[Reminder: Some of my posts, including this one, are memoirs of my abusive childhood. Today I'm relating events that happened the week following my fourth birthday in 1953. The links to the right can be used to follow backward through the memoirs, or to restrict viewing to other kinds of posts.]
The name/word problem was frightening. I was isolated as it was. The thought that I wouldn't be able to learn new words as needed was unbearable.
I consider my solution my greatest achievement. It came in three steps.
The first step came to me when I remembered having seen a crude picture of a cat. I drew a copy of it in sand outside, with a stick. Looking at it, I suddenly realized that the picture was standing for cats in general to me. The word "cat" still could not be anything but the name of one cat, but the picture could do the work of a general word.
The second step, and to me the one that was brilliant -- I'll never be this smart again, ever -- was to think, "Why don't I let the word 'cat' be the name of the picture?"
It was a little awkward. When hearing the word "cat" I would have to recognize it as the name of a picture in my memory, and then that picture would refer to the general class of animals being referred to, and I could proceed to use the picture to organize my thinking about what was being said, and when it came time to say something about the creatures referenced by the picture, I could just use the name ("cat") for the picture, and no one would need to know the extra steps involved.
I would seem slow, because the process would take longer than normal speech processes, but it was better than not being able to learn new vocabulary, and being totally cut off from social intercourse.

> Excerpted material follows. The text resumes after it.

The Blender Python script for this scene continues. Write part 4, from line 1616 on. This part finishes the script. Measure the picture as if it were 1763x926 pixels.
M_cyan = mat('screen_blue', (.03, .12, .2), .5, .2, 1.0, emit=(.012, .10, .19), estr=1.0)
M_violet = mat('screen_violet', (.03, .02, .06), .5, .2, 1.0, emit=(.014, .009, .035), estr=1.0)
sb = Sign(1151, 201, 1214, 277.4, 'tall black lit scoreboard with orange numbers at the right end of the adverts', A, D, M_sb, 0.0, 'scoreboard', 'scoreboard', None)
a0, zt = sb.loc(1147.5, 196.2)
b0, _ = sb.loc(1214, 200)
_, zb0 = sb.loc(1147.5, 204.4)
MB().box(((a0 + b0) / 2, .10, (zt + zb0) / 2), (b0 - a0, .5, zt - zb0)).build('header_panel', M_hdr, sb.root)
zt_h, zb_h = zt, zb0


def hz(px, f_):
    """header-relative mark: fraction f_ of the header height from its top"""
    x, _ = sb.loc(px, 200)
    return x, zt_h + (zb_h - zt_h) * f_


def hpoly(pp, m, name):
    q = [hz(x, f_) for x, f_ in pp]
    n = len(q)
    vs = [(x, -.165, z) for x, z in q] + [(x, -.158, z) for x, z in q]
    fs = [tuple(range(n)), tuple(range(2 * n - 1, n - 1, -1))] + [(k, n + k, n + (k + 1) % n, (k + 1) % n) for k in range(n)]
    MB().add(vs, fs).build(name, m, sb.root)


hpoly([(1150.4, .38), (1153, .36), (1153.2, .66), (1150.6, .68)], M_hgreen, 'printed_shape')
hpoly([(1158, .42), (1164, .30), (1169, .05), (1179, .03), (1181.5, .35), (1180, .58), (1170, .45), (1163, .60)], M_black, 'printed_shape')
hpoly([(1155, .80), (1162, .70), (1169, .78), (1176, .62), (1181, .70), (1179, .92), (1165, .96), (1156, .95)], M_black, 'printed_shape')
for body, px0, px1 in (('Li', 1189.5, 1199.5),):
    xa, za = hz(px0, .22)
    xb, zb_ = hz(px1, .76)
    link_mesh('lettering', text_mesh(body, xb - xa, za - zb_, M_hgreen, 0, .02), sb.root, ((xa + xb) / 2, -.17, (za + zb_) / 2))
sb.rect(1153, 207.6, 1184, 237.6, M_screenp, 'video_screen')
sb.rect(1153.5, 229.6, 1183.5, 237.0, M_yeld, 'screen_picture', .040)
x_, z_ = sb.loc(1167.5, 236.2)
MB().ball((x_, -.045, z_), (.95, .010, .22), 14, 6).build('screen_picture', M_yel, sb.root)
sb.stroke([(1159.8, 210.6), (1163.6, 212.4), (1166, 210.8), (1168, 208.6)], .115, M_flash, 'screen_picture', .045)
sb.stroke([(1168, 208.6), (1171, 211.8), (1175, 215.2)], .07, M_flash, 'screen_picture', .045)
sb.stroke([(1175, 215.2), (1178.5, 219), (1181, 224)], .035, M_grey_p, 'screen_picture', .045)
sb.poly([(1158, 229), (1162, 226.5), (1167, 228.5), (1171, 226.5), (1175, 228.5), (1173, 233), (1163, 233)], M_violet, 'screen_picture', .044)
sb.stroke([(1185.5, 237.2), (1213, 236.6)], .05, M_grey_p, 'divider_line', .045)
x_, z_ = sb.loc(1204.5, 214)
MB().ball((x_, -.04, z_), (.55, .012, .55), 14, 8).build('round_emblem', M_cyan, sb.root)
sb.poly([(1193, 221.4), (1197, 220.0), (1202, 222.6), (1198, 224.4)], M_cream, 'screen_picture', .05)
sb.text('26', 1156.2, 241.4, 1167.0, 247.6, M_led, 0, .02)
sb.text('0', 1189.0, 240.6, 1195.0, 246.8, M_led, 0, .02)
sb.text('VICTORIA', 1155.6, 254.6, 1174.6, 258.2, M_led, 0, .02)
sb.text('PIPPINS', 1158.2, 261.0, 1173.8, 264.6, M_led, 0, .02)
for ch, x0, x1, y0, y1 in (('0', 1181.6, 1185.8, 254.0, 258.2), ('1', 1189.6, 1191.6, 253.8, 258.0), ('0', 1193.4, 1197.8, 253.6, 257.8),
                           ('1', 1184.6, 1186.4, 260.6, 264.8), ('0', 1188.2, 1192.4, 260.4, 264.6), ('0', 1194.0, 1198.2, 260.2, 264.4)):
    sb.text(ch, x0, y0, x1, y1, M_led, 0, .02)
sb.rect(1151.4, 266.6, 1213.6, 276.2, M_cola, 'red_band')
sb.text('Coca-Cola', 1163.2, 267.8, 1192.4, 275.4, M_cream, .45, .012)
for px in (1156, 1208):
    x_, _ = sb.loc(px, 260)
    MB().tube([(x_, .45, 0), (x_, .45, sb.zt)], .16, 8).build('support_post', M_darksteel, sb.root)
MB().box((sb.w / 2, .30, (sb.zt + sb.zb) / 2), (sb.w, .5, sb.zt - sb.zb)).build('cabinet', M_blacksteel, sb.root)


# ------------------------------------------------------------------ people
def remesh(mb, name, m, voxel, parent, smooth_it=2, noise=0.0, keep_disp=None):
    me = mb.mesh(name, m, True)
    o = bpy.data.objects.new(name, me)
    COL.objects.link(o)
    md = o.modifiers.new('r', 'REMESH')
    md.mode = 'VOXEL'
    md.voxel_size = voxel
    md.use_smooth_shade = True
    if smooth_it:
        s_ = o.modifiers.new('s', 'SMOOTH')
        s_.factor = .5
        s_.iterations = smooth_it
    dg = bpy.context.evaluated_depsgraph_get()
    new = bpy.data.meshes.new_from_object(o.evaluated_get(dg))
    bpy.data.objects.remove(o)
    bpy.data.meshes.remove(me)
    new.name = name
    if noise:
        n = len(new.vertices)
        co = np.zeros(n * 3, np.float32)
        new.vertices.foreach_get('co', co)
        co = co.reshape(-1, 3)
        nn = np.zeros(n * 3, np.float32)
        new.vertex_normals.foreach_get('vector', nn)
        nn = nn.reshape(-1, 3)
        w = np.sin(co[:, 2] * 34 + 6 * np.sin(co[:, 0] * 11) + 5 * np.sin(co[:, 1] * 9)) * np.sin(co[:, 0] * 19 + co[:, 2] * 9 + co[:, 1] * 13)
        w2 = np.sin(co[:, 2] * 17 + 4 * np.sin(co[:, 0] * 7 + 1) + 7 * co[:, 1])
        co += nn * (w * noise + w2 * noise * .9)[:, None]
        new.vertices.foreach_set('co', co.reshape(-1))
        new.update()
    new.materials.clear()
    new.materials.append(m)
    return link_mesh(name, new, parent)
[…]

The third step came when I encountered a relatively abstract word I didn't recall knowing before, and I realized it would be very difficult to assign a picture to it that wouldn't be arbitrary. I don't remember the word now, but suppose it was "arbitrary". What would you picture to represent the concept "arbitrary?" Pretty much anything I can think of would be easily mistaken for something else.
What I needed was what we call in the math biz a canonical method for generating new pictures. I wanted a machine, in effect, that I could use to crank out pictures without having to go to all the trouble of inventing new pictures out of thin air for each new word.
It happens my parents were both readers. I hadn't started to learn to read yet. My mother had tried to get me interested by reading children's books to me, but I was into memorizing them and reciting them along with her reading. My memory had always been too good to need to learn to decipher the chicken scratches on the page.
But as I was pondering the problem of coming up with new pictures I had a flash of insight. I ran to my Mother to test the idea I was having. I said, "Mommy! Is there writing for every word you can say?" "Of course, silly." "Every word? Even words I don't know yet?" "If it's a word you can say, you can write it down."
That was the final step then. I could get my parents to show me the writing for each new word. That would be the picture that would constitute the actual word for me. The written form would represent the concept that ordinary people used the sound to signify. For me, the sound of the word would be the name of the written form, by which I could reference the concept.
In speaking and listening I taught myself to imagine English written subtitles under every scene -- and I'd never seen a subtitled film! We didn't have a television, and I'd never been to a movie of any kind.
It wasn't hard to learn. I had it down in a few days. At first, it was painfully slow, and people began to say I spoke to slowly, and get impatient with me. I had to do it consciously. The process was similar to speaking in English through translation back and forth from another language without other people knowing.